March 20, 2012
BANGKOK (AFP) - A Lebanese man with alleged links to the Hezbollah militant group arrested in Thailand will appear in court Wednesday on charges of breaking weapons control laws, a senior prosecutor said.
The suspect, who is also believed to have a Swedish passport, was arrested in Bangkok in January and police later found a large amount of chemicals that could be used to make a bomb at an address he rented.
"Prosecutors agreed to charge him with breaking weapons control laws," Pongniwat Yuthaponboripan, director general of the department of criminal litigation, told AFP Tuesday.
Ammonium nitrate is commonly used in agriculture, but mixed with other substances can make a bomb. Possession of the chemical requires a permit in Thailand.
Pongniwat said police investigators had concluded one charge against him and, depending on the evidence, he could later also be charged with terrorism.

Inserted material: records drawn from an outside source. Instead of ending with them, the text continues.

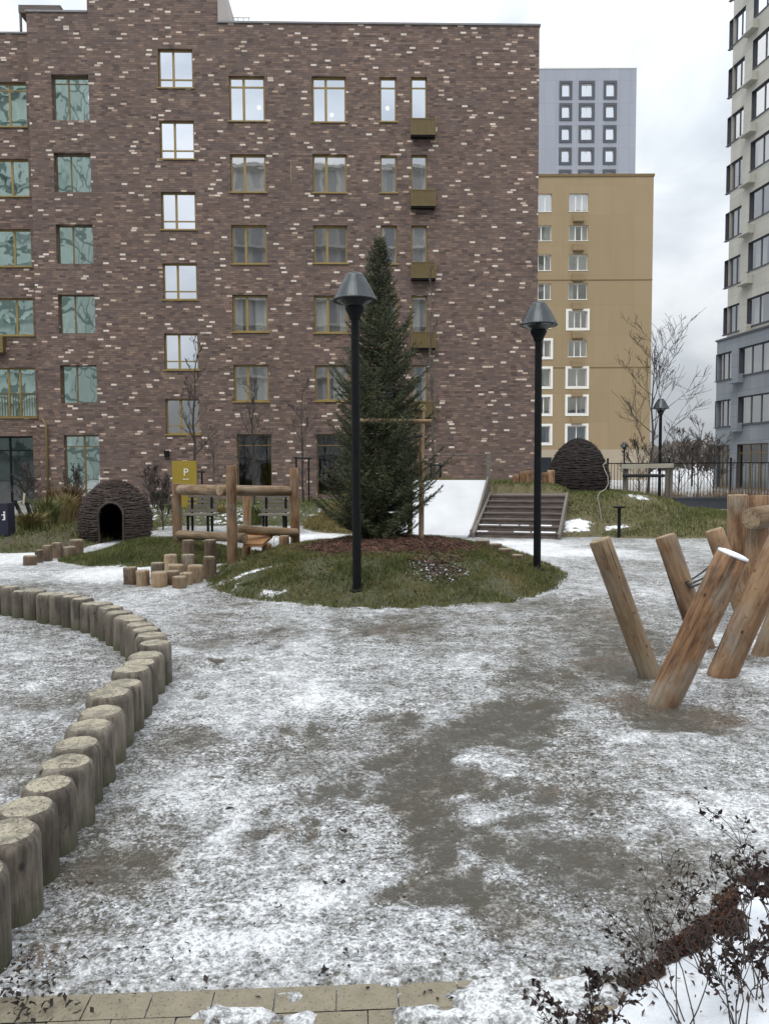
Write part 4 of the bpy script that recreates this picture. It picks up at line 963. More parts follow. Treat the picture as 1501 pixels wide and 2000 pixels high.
# ------------------------------------------------------------------ woven willow domes
def dome(name, label, c, rad, hgt, door=None, flat=.32, pointy=1.0, seed=1, mat='willow'):
    o = empty(name, c, label, 'playhouse', 'dark woven willow domes')
    c = Vector(c); n = 84; rows = 74; rr_ = random.Random(seed)
    def rp(t):                      # profile: radius, height for t 0..1
        a = t * math.pi / 2; z = hgt * t
        k = .90 + .10 * math.sin(math.pi * min(1, t / .62)) if t < .31 else 1.0
        return rad * k * max(0, (1 - max(0, (t - .3) / .7) ** (2.0 * pointy))) ** .55, z
    def indoor(ang, z):
        if not door: return False
        da = (ang - door[0] + math.pi) % (2 * math.pi) - math.pi; r, _ = rp(min(1, z / hgt)); xx = abs(da) * rad
        return xx < door[1] and z < (door[2] - door[1] + math.sqrt(max(0, door[1] ** 2 - xx * xx)))
    w_ = MB()
    for i in range(rows):
        t = (i + .5) / rows; r, z = rp(t); run = []
        ph = rr_.uniform(0, 6.28); r *= 1 + rr_.uniform(-.012, .014)
        segs = max(20, int(n * max(.25, r / rad)))
        for k in range(segs + 1):
            a = 2 * math.pi * k / segs
            zz_ = z + .012 * math.sin(a * 5 + ph) + .01 * noise.noise(Vector((a * 3, i * .7, seed)))
            rad_ = r + .008 * math.sin(a * 17 + (i % 2) * math.pi + i * .9) + .022 * noise.noise(Vector((a * 6, i * 1.3, seed + 4)))
            if indoor(a, zz_):
                if len(run) > 1: w_.tube(run, hgt / rows * .66 * (.8 + .4 * rr_.random()), 5)
                run = []
            else: run.append(c + Vector((rad_ * math.cos(a), rad_ * math.sin(a), zz_)))
        if len(run) > 1: w_.tube(run, hgt / rows * .66 * (.8 + .4 * rr_.random()), 5)
    for k in range(int(1900 * rad)):        # loose twig ends
        t = rr_.uniform(.03, .93); r, z = rp(t); a = rr_.uniform(0, 6.283)
        if indoor(a, z) or indoor(a + .06, z) or indoor(a - .06, z): continue
        p0 = c + Vector((r * math.cos(a), r * math.sin(a), z)); l = rr_.uniform(.05, .16); a2 = a + l / rad * rr_.choice((-1, 1)); r2 = r + rr_.uniform(.02, .06)
        w_.tube([p0, c + Vector((r2 * math.cos(a2), r2 * math.sin(a2), z + rr_.uniform(-.05, .05)))], [.007, .003], 3)
    w_.build('woven_wall', M[mat], o)
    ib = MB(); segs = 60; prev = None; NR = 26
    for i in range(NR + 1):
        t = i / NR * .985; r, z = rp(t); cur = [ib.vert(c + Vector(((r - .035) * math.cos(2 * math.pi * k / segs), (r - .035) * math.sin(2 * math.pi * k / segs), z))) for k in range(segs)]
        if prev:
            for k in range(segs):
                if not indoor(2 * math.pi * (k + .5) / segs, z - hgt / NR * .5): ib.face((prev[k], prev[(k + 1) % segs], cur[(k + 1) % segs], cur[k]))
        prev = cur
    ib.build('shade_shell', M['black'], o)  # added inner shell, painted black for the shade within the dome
    if door:
        da, hw, dh = door; arch = []
        for k in range(-1, 26):
            if k == -1: xx, z = -hw, 0.
            elif k == 25: xx, z = hw, 0.
            else:
                th_ = math.pi - math.pi * k / 24; xx, z = hw * math.cos(th_), dh - hw + hw * math.sin(th_)
            r, _ = rp(z / hgt); a = da + xx / rad; arch.append(c + Vector(((r + .03) * math.cos(a), (r + .03) * math.sin(a), z)))
        MB().tube(arch, .024, 6).build('door_arch', M['barkdark'], o)
    return o
ld = dp(227, 1052, 16.8)
dome('willow_dome', 'round dark woven willow dome with an arched doorway on the left', (ld.x, ld.y, .0), .76, dp(227, 937, 16.8).z, (math.atan2(-1, .10) + .10, .26, .86), seed=3, mat='willow_brown')
rd = dp(1128, 968, 21.2)
dome('willow_dome', 'pointed dark woven willow dome on the hill right of the stairs', (rd.x, rd.y, rd.z - .05), .83, dp(1128, 856, 21.2).z - rd.z + .05, None, pointy=.82, seed=8)

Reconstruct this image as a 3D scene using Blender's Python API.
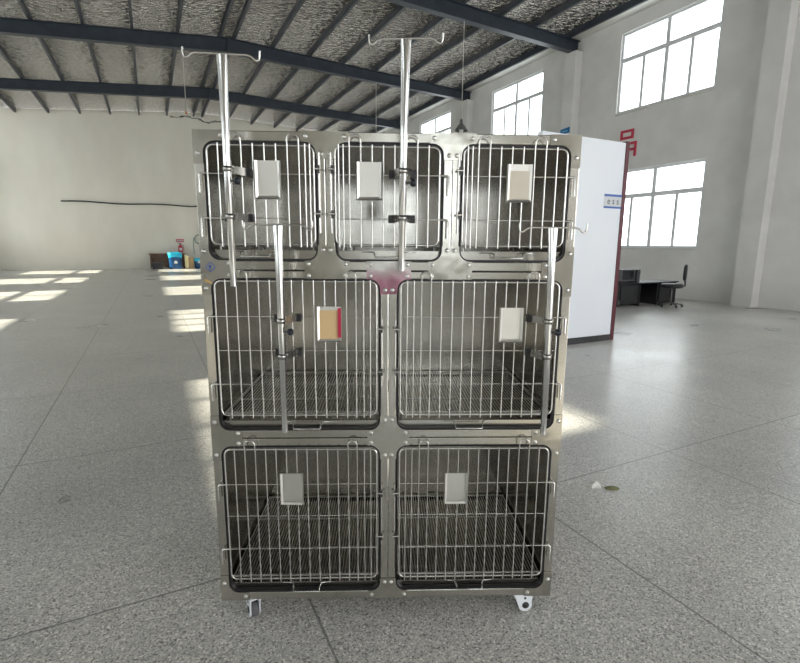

The court will hear his plea on Wednesday.
Thai authorities allege he has links to Hezbollah, an Iranian- and Syrian-backed Muslim Shiite group that is blacklisted as a terrorist organisation by Washington.
Prior to his arrest, the United States had warned of a "serious" threat of a terrorist attack on tourist areas in Bangkok.
The country has been further shaken by a string of botched blasts in the capital on February 14 in an alleged plot to kill Israeli diplomats.
Thai police are holding two Iranians, one of whom was badly hurt as he hurled a bomb at police while fleeing.
Another suspect was detained in Malaysia, while arrest warrants have been issued for two more Iranians believed to have left the country.
Israel has blamed Iran over the Bangkok blasts, as well as attacks on Israeli embassy staff in India and Georgia a day earlier.
Thai police have said they believe that Israeli diplomats were the intended target of the botched plot but have yet to produce hard evidence.
The safety scares dealt a new blow to the kingdom's tourism industry, still recovering from the fallout of months of devastating floods last year, as well as several rounds of political unrest in recent years.